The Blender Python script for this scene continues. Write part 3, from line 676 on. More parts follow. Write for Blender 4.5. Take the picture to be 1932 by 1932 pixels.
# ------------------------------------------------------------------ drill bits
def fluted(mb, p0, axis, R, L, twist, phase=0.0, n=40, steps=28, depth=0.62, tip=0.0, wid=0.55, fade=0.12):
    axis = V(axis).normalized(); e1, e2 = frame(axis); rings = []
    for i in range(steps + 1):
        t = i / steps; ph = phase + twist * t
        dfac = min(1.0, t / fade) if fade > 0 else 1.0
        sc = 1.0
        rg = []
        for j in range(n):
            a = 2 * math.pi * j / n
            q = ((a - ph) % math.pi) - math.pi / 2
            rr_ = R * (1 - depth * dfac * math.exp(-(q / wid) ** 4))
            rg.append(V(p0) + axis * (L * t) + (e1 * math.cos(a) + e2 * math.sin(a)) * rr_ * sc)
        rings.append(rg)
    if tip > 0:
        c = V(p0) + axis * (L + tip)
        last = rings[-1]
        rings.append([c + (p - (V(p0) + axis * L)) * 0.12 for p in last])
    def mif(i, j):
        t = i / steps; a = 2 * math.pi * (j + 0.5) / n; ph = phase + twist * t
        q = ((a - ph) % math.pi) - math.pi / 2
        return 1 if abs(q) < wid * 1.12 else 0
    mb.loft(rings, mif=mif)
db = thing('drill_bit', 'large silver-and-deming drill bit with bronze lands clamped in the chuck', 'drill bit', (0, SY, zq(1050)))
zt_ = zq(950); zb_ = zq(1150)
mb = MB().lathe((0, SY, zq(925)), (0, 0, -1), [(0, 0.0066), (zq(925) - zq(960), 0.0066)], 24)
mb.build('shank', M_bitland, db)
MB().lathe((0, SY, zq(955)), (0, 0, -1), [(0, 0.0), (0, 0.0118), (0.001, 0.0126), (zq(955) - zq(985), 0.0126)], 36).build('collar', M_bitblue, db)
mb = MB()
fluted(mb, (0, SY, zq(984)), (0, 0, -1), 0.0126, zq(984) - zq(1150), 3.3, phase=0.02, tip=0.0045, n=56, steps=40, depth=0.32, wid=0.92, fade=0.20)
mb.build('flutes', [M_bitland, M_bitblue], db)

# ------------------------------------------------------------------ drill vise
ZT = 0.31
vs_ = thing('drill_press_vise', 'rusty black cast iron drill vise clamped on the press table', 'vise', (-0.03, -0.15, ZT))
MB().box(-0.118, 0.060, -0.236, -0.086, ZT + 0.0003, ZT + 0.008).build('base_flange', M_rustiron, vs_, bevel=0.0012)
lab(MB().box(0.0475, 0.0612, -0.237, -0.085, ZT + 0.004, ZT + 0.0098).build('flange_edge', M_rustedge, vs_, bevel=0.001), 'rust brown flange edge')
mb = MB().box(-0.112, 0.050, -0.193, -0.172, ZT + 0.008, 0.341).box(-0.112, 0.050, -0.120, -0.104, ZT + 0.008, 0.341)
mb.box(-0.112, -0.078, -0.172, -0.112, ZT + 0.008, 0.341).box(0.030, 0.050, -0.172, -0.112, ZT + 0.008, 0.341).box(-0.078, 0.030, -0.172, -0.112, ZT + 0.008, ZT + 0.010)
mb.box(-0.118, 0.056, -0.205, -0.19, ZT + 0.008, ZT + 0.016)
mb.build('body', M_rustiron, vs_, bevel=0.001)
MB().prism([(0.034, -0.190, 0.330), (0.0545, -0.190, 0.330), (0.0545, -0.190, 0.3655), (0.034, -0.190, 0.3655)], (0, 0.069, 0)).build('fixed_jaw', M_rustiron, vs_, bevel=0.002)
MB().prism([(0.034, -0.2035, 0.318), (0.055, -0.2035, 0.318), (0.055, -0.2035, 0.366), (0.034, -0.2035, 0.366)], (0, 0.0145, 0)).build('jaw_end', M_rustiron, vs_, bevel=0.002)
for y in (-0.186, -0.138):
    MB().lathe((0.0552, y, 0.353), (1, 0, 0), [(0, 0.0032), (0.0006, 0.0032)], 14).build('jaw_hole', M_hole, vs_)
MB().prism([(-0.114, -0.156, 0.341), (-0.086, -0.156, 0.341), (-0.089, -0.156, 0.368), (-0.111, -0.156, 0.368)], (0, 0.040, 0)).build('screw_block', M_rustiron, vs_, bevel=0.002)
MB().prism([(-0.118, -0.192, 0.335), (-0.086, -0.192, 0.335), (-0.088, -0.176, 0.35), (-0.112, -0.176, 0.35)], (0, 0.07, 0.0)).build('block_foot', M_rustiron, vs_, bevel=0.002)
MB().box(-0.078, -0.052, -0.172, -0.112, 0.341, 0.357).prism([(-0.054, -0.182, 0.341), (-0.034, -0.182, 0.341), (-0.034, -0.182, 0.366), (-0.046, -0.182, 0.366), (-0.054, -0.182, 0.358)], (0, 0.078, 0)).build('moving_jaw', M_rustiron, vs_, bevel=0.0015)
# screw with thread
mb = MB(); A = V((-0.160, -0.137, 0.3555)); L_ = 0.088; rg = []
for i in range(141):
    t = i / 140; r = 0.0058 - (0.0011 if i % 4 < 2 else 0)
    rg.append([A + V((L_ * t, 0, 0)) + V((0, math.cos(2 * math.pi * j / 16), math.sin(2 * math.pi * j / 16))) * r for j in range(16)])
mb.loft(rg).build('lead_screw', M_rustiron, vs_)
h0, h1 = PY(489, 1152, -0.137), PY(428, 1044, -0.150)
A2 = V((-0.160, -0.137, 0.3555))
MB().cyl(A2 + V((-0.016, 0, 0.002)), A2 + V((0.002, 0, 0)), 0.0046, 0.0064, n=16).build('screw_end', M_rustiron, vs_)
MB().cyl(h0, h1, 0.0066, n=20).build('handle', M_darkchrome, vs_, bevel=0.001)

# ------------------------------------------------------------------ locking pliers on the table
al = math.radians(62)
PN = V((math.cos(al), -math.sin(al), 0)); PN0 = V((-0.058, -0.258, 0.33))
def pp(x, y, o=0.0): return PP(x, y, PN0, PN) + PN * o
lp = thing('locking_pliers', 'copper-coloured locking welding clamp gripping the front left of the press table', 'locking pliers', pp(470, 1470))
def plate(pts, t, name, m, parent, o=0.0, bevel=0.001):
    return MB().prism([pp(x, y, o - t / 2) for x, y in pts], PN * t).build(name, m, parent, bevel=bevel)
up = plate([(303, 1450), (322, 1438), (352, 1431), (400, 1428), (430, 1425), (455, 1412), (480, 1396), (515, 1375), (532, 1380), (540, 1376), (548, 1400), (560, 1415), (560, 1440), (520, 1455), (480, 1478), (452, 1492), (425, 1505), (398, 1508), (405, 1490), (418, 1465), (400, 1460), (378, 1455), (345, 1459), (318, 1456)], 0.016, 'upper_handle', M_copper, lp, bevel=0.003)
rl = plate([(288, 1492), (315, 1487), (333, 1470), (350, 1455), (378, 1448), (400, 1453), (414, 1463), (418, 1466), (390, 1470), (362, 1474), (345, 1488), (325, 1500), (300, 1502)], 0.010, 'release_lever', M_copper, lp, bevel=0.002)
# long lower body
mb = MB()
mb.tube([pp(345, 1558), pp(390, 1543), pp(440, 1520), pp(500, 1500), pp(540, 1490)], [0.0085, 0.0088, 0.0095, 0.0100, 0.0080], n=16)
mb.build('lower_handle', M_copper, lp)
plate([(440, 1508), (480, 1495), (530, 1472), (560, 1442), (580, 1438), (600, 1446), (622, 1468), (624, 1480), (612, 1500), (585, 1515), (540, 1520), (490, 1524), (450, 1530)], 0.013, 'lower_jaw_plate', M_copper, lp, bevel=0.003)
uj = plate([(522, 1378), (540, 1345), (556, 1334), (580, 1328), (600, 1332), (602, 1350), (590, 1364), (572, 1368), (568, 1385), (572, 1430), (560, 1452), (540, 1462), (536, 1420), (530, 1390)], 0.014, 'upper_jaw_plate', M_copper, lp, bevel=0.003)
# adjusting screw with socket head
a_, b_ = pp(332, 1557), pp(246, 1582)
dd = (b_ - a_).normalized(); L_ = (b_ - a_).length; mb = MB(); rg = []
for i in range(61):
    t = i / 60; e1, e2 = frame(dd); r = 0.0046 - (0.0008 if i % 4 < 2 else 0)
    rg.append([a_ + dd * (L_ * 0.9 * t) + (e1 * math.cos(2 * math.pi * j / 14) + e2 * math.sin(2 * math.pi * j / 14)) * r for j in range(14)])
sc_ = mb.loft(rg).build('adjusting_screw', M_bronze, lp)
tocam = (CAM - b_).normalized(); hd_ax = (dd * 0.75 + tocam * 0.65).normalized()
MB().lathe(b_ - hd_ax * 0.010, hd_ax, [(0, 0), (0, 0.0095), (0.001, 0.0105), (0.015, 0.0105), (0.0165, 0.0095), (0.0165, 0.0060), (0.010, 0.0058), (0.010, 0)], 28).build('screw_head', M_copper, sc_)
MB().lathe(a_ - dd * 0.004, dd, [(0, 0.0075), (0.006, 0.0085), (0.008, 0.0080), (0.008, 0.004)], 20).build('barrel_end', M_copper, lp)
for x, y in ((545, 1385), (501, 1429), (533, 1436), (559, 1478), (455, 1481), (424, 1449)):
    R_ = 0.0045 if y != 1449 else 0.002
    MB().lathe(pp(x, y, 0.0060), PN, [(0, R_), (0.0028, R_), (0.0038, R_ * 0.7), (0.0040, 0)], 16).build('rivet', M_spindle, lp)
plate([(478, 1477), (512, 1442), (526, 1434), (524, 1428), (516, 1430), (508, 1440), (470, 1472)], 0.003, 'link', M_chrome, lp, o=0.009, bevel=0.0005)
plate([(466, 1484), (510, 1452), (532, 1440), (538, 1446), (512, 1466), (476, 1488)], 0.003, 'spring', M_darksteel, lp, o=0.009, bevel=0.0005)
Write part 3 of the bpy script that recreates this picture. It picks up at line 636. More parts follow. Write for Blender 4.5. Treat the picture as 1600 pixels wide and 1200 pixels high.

----

## GIVEN PROBLEM:
A single figure is required: the number of lines above in which the word "follow" occurs.

## ANSWER TO THIS PROBLEM:
2